* Task requirements
Locate every line below that contains the word "script" and copy it.
========================================================================
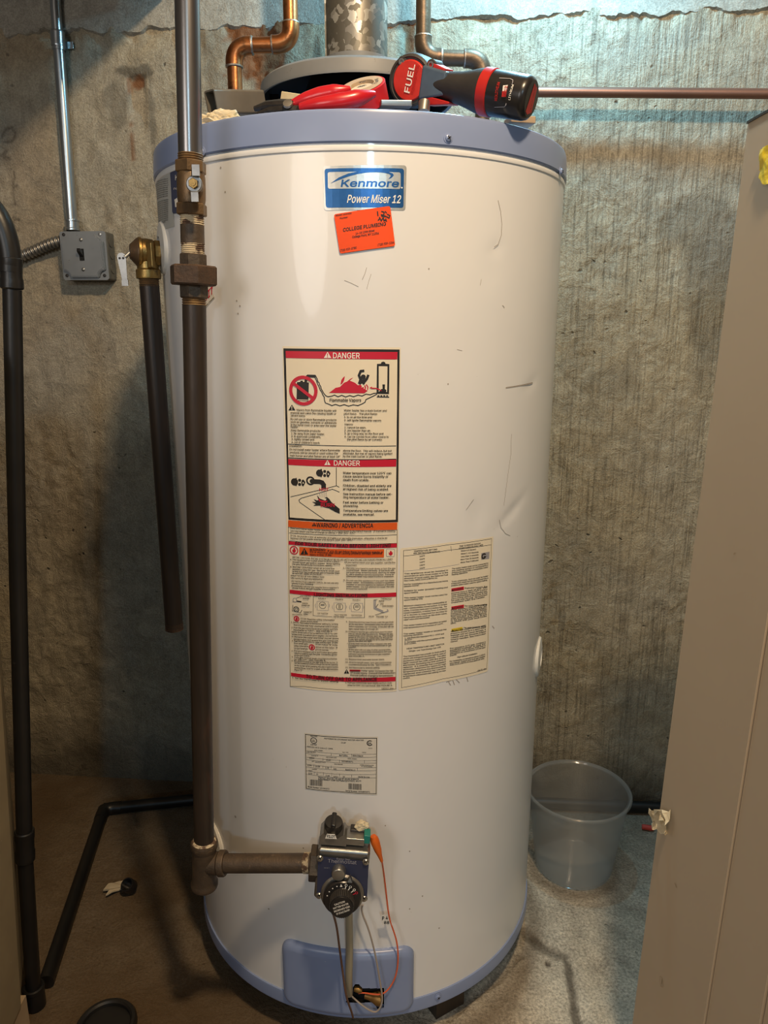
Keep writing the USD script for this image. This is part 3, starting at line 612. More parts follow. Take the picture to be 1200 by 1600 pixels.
A.poly('black', [(864, 438), (884, 414), (894, 414), (892, 376), (914, 376), (912, 414), (926, 424), (922, 440)], .0014)
A.line('black', [(846, 480), (948, 482)], .0009, .0012)
for x in (852, 876, 900, 924): A.line('black', [(x, 470), (x+16, 471)], .0012, .0012)
A.poly('red', [(784, 404), (806, 394), (804, 402), (840, 404), (872, 416), (890, 432), (866, 424), (838, 412), (804, 412)], .0015)
# text block 1
warn_tri(A, 142, 592, 48, 'black', 'paper2', .0011)
rows = [('Vapors from flammable liquids will', 180, 594, 512), ('explode and catch fire causing death or', 132, 618, 510), ('severe burns.', 134, 641, 256), ('Do not use or store flammable products', 132, 670, 512), ('such as gasoline, solvents or adhesives', 133, 694, 512), ('in the same room or area near the water', 134, 718, 512), ('heater.', 135, 736, 196),
        ('Keep flammable products:', 136, 764, 382), ('1. far away from water heater,', 138, 790, 414), ('2. in approved containers,', 139, 814, 382), ('3. tightly closed and', 140, 838, 328), ("4. out of children's reach.", 140, 864, 376),
        ('Installation:', 122, 893, 228), ('Do not install water heater where flammable', 124, 922, 542), ('products will be stored or used unless the', 126, 948, 524), ('main burner and pilot flames are at least 18"', 126, 974, 542)]
for t, x0, y, x1 in rows: T(A, t, x0, y, x1, 15, slope=.022, bold=True)
rows = [('Water heater has a main burner and', 574, 598, 928), ('pilot flame.   The pilot flame:', 574, 626, 850), ('1. is on all the time and', 576, 654, 806), ('2. will ignite flammable vapors.', 576, 680, 886), ('Vapors:', 578, 714, 650), ('1. cannot be seen,', 578, 740, 756), ('2. are heavier than air,', 578, 766, 796), ('3. go a long way on the floor and', 578, 790, 900),
        ('4. can be carried from other rooms to', 578, 816, 944), ('the pilot flame by air currents.', 600, 840, 892), ('above the floor.  This will reduce, but not', 566, 932, 968), ('eliminate, the risk of vapors being ignited', 566, 956, 972), ('by the main burner or pilot flame.', 566, 980, 890),
        ('Water temperature over 125\u00b0F can', 566, 1120, 966), ('cause severe burns instantly or', 566, 1148, 942), ('death from scalds.', 566, 1178, 782), ('Children, disabled and elderly are', 566, 1224, 966), ('at highest risk of being scalded.', 566, 1254, 944), ('See instruction manual before set-', 568, 1294, 972), ('ting temperature at water heater.', 568, 1322, 948), ('Feel water before bathing or', 568, 1364, 900), ('showering.', 568, 1394, 694), ('Temperature limiting valves are', 568, 1432, 938), ('available, see manual.', 568, 1464, 826)]
for t, x0, y, x1 in rows: T(A, t, x0, y, x1, 15 if y < 1000 else 18, slope=.006, bold=True)
# tap and scalded hand
for q in ([(510, 1066), (510, 1218), (536, 1232)], [(130, 1312), (510, 1220)], [(536, 1272), (478, 1248), (222, 1322), (200, 1338), (206, 1356), (412, 1500)]): A.line('black', q, .0006, .0011)
A.ring('black', (296, 1178), (332, 1178), .0018, .0011); A.ring('black', (308, 1182), (326, 1182), off=.0011)
A.line('black', [(305, 1184), (372, 1186), (394, 1194), (406, 1212), (405, 1242)], .0052, .0012)
for x, y in ((372, 1114), (164, 1188)):
    A.ring('black', (x, y), (x+29, y), off=.0011); A.poly('black', [(x+8, y-34), (x+18, y-34), (x+18, y+34), (x+8, y+34)], .0011)
    for k in (0, 1): A.ring('black', (x+42, y-14+34*k), (x+54, y-14+34*k), .0022, .0011)
    A.poly('black', [(x+62, y-18), (x+74, y-20), (x+90, y+2), (x+74, y+36), (x+62, y+32), (x+56, y+6)], .0011); A.ring('paper2', (x+72, y+8), (x+78, y+8), off=.0013)
T(A, 'HOT', 370, 1262, 446, 24, 'red', .0, bold=True, off=.0016)
A.poly('black', [(350, 1296), (372, 1326), (420, 1344), (432, 1328), (414, 1318), (434, 1314), (452, 1330), (470, 1356), (538, 1412), (538, 1452), (500, 1436), (450, 1408), (410, 1398), (372, 1384), (318, 1386), (340, 1374), (310, 1352), (346, 1358), (322, 1330), (352, 1342), (364, 1338)], .0012)
for k in range(5): A.line('ink_g', [(378+12*k, 1272), (366+16*k, 1316)], .0004, .0013)
A.poly('red', [(360, 1322), (380, 1340), (420, 1346), (438, 1340), (434, 1358), (400, 1360), (370, 1350)], .0015)
T(A, 'BURN', 382, 1392, 496, 30, 'red', .03, off=.0016)
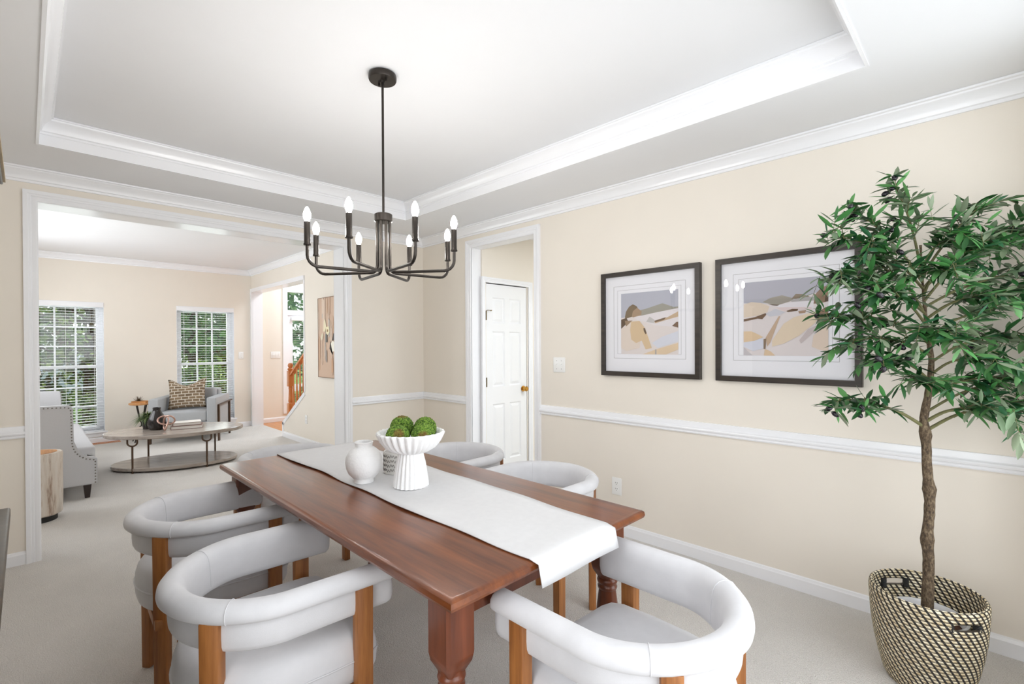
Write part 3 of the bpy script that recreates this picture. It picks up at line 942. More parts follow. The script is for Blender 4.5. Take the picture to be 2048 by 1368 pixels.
# ------------------------------------------------------------------ chandelier
CX, CY = 2.256, -1.782
t = thing('chandelier', 'black eight-arm candle chandelier hanging over the dining table', 'chandelier', (CX, CY, HT))
def cz(z): return z-HT
bm = bmesh.new()
lathe(bm, [(0, cz(2.577)), (.060, cz(2.577)), (.063, cz(2.572)), (.063, cz(2.556)), (.060, cz(2.550)), (.012, cz(2.549)), (.010, cz(2.540)), (0, cz(2.540))], 36)
can = finish('ceiling_canopy', bm, M['bronze'], t, smooth=True, angle=35)
for s_ in (-1, 1):
    bm = bmesh.new()
    lathe(bm, [(0, cz(2.551)), (.005, cz(2.551)), (.005, cz(2.538)), (.003, cz(2.536)), (0, cz(2.536))], 10, (s_*.03, 0, 0))
    finish('canopy_screw', bm, M['bronze'], can, smooth=True)
bm = bmesh.new()
tube(bm, [(0, 0, cz(2.545)), (.0, .0, cz(1.93))], .0055, 12)
finish('stem', bm, M['bronze'], t, smooth=True)
bm = bmesh.new()
lathe(bm, [(0, cz(1.940)), (.036, cz(1.940)), (.040, cz(1.937)), (.040, cz(1.906)), (.036, cz(1.902)), (0, cz(1.902))], 32)
finish('hub', bm, M['bronze'], t, smooth=True, angle=35)
RA = .333
for k in range(8):
    a = math.radians(-31+22.5+45*k)
    d = Vector((math.cos(a), math.sin(a), 0))
    pts = []
    r0 = .030
    zl = 1.672
    pts.append(d*r0+Vector((0, 0, cz(1.904))))
    pts.append(d*r0+Vector((0, 0, cz(zl+.03))))
    for q in (.25, .5, .75, 1.): pts.append(d*(r0+.03*(1-math.cos(q*PI/2)))+Vector((0, 0, cz(zl+.03*(1-math.sin(q*PI/2))))))
    rb = .045
    for q in (0, .2, .4, .6, .8, 1.): pts.append(d*(RA-rb+rb*math.sin(q*PI/2))+Vector((0, 0, cz(zl+rb*(1-math.cos(q*PI/2))))))
    pts.append(d*RA+Vector((0, 0, cz(1.763))))
    bm = bmesh.new(); tube(bm, pts, .0069, 10)
    arm = finish('arm', bm, M['bronze'], t, smooth=True)
    c = d*RA
    bm = bmesh.new()
    lathe(bm, [(0, cz(1.757)), (.014, cz(1.757)), (.0155, cz(1.760)), (.0145, cz(1.764)), (.0125, cz(1.768)), (.0125, cz(1.854)), (.011, cz(1.856)), (0, cz(1.856))], 18, (c.x, c.y, 0))
    finish('candle_sleeve', bm, M['bronze'], arm, smooth=True, angle=40)
    bm = bmesh.new()
    lathe(bm, [(0, cz(1.854)), (.008, cz(1.855)), (.010, cz(1.862)), (.0145, cz(1.874)), (.0155, cz(1.883)), (.0138, cz(1.895)), (.0085, cz(1.909)), (.004, cz(1.917)), (0, cz(1.920))], 16, (c.x, c.y, 0))
    bo = finish('bulb', bm, M['bulb'], arm, smooth=True, angle=180)
    bo['label'] = 'glowing white flame-shaped bulb'

# ------------------------------------------------------------------ framed prints on the picture wall
def colour_polys(name, polys, size, m, parent, y, hatch=None):
    bm = bmesh.new()
    lay = bm.loops.layers.float_color.new('col')
    for i, (c, pts) in enumerate(polys):
        vs = [bm.verts.new((p[0]*size[0], y-.00012*i, p[1]*size[1])) for p in pts]
        f = bm.faces.new(vs)
        cc = srgb(c)
        for l in f.loops: l[lay] = (*cc, 1)
    me = bpy.data.meshes.new(name); bm.to_mesh(me); bm.free()
    me.materials.append(m)
    o = bpy.data.objects.new(name, me); COL.objects.link(o); o.parent = parent
    return o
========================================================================
* Full answer
Keep writing the USD script for this image. This is part 3, starting at line 612. More parts follow. Take the picture to be 1200 by 1600 pixels.
Write part 3 of the bpy script that recreates this picture. It picks up at line 942. More parts follow. The script is for Blender 4.5. Take the picture to be 2048 by 1368 pixels.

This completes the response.